Ilya Romanov is a young artist fascinated by natural surfaces, and for this exhibition he has created a two-meter object covered with patterns in relief. It is a blank slate that becomes imbued with meaning at the moment of encounter, and Romanov also draws parallels with the spiritualist practice of automatic writing. In spiritualist art, the hand of the artist is guided by an otherworldly force, and an artist thus “inspired” is merely a medium. In the 19th century, automatic writing was popular among non-professional artists – Victor Hugo created a large quantity of spiritualist drawings, for example.  Spiritualist practices have often led to what we know as Outsider Art, with practitioners including Rafael Lanne, Jannet Trippie, Lora Pijon and Madge Gill. The defining feature of their work is interweaving lines, patterns and decorative elements. 

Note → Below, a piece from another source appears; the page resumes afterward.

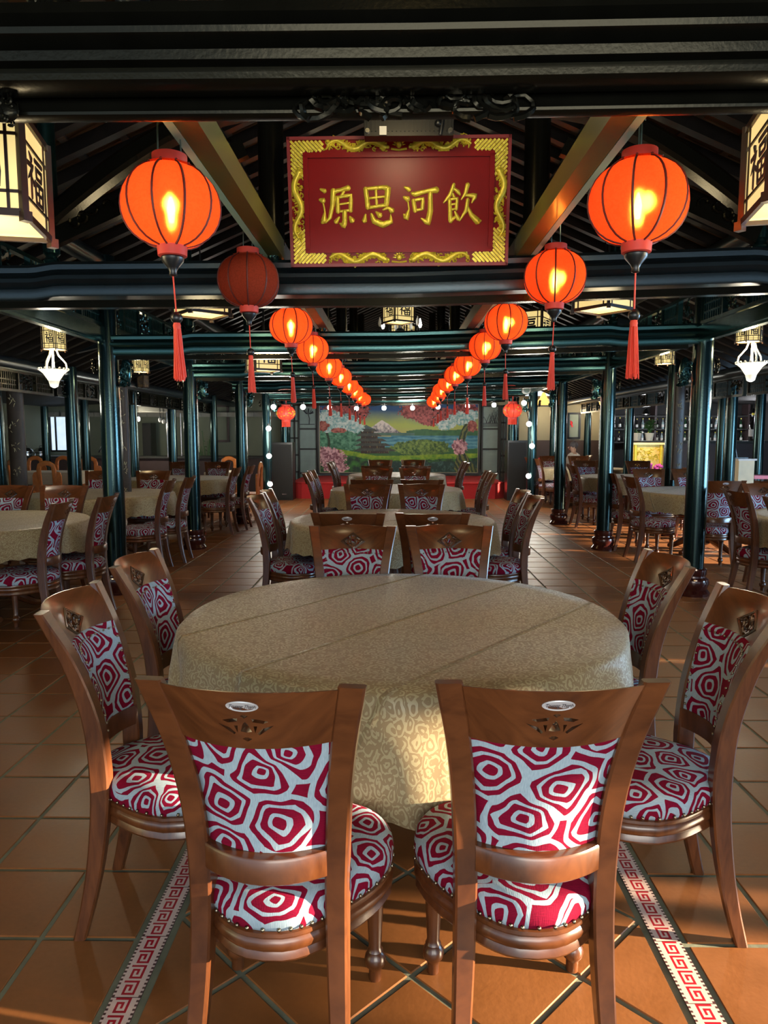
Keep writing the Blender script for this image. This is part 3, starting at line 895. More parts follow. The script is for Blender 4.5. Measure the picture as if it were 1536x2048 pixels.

Many avant-garde artists and formalists in search of a natural language turned their attention to Outsider Art, primitive art and automatic writing. Duchamp called the artist a medium, Kandinsky addressed himself to theosophy, Matyushin held seances, and the Oberiu group were fascinated by ether and tried to free themselves from cultural constructs. One way or another, they all sought connection and to escape the bounds of their own bodies. Ilya Romanov does not concern himself directly with spiritualist practices, and is more interested in an exploration of natural materials. Nevertheless he has made his natural surfaces, landscapes and decorative elements into a kind of guide for his own hand. In this context we might recall Nikolai Zabolotsky, who called on every person to follow “the path of the beetle” and surrender to natural rhythms. It is not important to know the subject of the work in as much as form itself has here become the subject. Thanks to Romanov’s nameless and unnamed patterns the work becomes like a Rorschach test, a game of intepretation with a collective consciousness (of which the audience is a part).